Up to town to catch up with Vixter, who's been working on Kneehigh's newest project The Umbrellas of Cherbourg which opens next week. We sneaked in at the back to grab a preview. In terms of scale and panache this show is the antithesis of The Red Shoes, and demonstrates the vast range of project work which now seems to fall under the company's parapluie.
Based on the sixties movie it's a strange and haunting piece of work, quite unlike anything else in London at present. On one level it's the complete triumph of idea over content as a thrown together mix of song, dance and complex design compete to provide a spectacular telling of a simple tale. On another there is something stylistically elegiac and profoundly beautiful about this story of passion replaced by pragmatism.

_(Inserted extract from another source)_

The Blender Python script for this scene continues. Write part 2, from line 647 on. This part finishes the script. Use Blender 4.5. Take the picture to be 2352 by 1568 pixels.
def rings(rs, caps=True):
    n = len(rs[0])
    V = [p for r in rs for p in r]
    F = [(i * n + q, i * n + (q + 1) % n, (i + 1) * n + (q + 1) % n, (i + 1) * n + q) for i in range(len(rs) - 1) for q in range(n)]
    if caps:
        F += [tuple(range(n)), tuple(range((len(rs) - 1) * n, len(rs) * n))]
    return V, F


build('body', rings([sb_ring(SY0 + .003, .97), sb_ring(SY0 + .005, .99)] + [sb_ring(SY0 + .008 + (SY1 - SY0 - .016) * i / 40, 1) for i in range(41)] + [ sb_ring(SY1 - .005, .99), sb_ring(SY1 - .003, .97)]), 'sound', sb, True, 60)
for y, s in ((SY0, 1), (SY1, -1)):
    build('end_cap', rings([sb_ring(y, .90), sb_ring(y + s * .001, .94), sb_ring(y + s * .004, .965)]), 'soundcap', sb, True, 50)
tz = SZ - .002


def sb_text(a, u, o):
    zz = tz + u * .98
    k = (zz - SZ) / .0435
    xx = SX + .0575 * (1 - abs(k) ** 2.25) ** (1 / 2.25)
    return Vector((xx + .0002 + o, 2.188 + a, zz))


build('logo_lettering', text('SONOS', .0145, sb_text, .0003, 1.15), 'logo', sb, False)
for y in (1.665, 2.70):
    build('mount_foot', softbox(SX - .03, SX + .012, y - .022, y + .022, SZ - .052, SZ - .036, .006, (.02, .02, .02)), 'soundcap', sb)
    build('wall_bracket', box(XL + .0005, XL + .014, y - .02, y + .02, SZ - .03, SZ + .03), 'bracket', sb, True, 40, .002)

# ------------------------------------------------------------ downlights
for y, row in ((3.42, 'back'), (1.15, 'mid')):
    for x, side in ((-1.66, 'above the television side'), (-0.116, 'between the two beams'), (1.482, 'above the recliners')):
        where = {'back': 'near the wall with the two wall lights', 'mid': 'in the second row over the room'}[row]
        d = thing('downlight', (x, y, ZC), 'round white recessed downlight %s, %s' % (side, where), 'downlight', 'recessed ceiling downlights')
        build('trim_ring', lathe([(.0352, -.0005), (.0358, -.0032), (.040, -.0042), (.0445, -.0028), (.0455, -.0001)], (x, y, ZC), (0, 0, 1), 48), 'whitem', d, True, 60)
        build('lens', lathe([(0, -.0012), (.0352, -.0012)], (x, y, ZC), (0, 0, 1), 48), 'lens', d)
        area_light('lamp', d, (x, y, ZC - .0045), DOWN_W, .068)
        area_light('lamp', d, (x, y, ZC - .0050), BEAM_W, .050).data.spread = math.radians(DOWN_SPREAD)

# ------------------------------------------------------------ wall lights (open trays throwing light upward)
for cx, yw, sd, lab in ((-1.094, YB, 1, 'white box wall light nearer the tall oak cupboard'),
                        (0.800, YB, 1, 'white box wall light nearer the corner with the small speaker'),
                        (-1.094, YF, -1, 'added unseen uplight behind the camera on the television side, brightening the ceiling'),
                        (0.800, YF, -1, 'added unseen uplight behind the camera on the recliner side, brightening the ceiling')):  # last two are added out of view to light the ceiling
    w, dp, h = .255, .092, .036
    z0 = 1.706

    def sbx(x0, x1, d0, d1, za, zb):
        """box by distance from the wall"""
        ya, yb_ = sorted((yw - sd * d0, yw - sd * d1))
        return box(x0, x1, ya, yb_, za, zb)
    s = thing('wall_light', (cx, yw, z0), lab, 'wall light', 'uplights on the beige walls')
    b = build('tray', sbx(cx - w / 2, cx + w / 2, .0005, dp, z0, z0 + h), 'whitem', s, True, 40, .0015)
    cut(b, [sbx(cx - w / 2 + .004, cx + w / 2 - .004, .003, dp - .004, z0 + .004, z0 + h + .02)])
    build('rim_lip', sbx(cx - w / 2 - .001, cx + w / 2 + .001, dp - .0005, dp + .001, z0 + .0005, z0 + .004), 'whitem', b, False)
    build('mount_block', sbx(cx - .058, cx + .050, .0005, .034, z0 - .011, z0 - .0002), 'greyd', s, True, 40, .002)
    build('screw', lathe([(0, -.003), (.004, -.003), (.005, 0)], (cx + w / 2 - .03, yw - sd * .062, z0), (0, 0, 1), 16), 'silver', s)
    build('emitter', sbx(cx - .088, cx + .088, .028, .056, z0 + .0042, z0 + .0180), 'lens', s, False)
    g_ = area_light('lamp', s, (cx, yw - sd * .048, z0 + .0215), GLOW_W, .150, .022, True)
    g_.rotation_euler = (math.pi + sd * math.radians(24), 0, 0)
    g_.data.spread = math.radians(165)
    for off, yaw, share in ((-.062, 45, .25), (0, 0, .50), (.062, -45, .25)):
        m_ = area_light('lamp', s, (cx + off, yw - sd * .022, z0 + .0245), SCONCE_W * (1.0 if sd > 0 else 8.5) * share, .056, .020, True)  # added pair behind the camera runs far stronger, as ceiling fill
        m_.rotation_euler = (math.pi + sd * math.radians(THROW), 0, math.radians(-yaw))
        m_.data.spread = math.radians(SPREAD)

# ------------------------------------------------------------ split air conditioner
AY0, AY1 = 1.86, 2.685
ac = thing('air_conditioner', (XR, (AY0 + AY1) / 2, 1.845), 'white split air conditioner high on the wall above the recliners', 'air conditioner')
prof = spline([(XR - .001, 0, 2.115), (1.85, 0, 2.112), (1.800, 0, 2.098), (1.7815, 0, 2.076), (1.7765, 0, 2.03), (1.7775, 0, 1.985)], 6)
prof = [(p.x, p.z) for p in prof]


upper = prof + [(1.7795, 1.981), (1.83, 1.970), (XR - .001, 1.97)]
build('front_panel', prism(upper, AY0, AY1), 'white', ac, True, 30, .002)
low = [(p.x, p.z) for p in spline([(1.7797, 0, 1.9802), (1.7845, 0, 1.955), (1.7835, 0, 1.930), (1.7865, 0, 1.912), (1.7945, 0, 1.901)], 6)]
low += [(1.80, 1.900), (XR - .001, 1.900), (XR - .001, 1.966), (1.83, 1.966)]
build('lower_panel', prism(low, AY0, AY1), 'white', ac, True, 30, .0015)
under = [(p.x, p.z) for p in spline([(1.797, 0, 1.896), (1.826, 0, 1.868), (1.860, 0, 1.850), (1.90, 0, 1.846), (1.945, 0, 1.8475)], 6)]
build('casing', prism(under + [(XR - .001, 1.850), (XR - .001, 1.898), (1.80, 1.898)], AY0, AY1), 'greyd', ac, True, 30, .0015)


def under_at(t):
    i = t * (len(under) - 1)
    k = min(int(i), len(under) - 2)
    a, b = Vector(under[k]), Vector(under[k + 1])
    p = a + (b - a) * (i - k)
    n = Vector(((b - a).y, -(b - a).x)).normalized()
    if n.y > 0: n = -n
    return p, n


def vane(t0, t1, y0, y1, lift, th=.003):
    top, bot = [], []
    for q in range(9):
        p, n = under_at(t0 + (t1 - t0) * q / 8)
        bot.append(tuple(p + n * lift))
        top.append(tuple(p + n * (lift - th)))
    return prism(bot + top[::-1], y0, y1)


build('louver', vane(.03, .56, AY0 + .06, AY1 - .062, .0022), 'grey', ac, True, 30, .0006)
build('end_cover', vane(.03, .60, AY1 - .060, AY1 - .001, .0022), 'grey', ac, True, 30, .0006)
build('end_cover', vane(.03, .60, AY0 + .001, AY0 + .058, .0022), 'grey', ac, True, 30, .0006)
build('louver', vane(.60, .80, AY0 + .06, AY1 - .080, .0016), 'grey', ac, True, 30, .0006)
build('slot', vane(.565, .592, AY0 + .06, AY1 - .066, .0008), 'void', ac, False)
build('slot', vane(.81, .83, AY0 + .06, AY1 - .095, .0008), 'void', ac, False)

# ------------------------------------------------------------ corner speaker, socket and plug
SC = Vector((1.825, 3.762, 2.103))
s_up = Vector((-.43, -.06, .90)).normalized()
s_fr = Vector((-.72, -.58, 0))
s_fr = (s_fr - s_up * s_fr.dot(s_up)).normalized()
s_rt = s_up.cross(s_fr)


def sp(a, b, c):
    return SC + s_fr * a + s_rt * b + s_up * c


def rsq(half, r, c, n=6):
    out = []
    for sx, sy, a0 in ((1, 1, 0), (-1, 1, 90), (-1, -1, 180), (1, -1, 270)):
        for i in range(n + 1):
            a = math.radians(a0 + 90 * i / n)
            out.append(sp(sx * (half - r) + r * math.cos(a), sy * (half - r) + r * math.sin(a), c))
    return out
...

The cleverest trick is to have the evening fronted by cabaret hostess and torch chanteuse Meow Meow, who wittily leads us into the show through a series of lessons into French culture and language. Her great humour and playful recognition of our own potential prejudices enables us smooth passage from the fore stage into the sea mist of the harbour town and the light operatic world of the play itself.
From here on in it's uncharted territory. Director Emma Rice focuses on keeping things moving and so the story of young love, unplanned for pregnancy, separation and heart ache are at times lost in artful staging and theatrical bravado. It's had to deny the romanticism of the reunion at the end, however, where, despite recognition of earlier promises, the former lovers charmingly refuse the past and politely carry on their separate trajectories. Meow Meow returns to remind us C'est La Vie! before releasing us from class and sending us out onto Shaftesbury Avenue grateful for the times to come.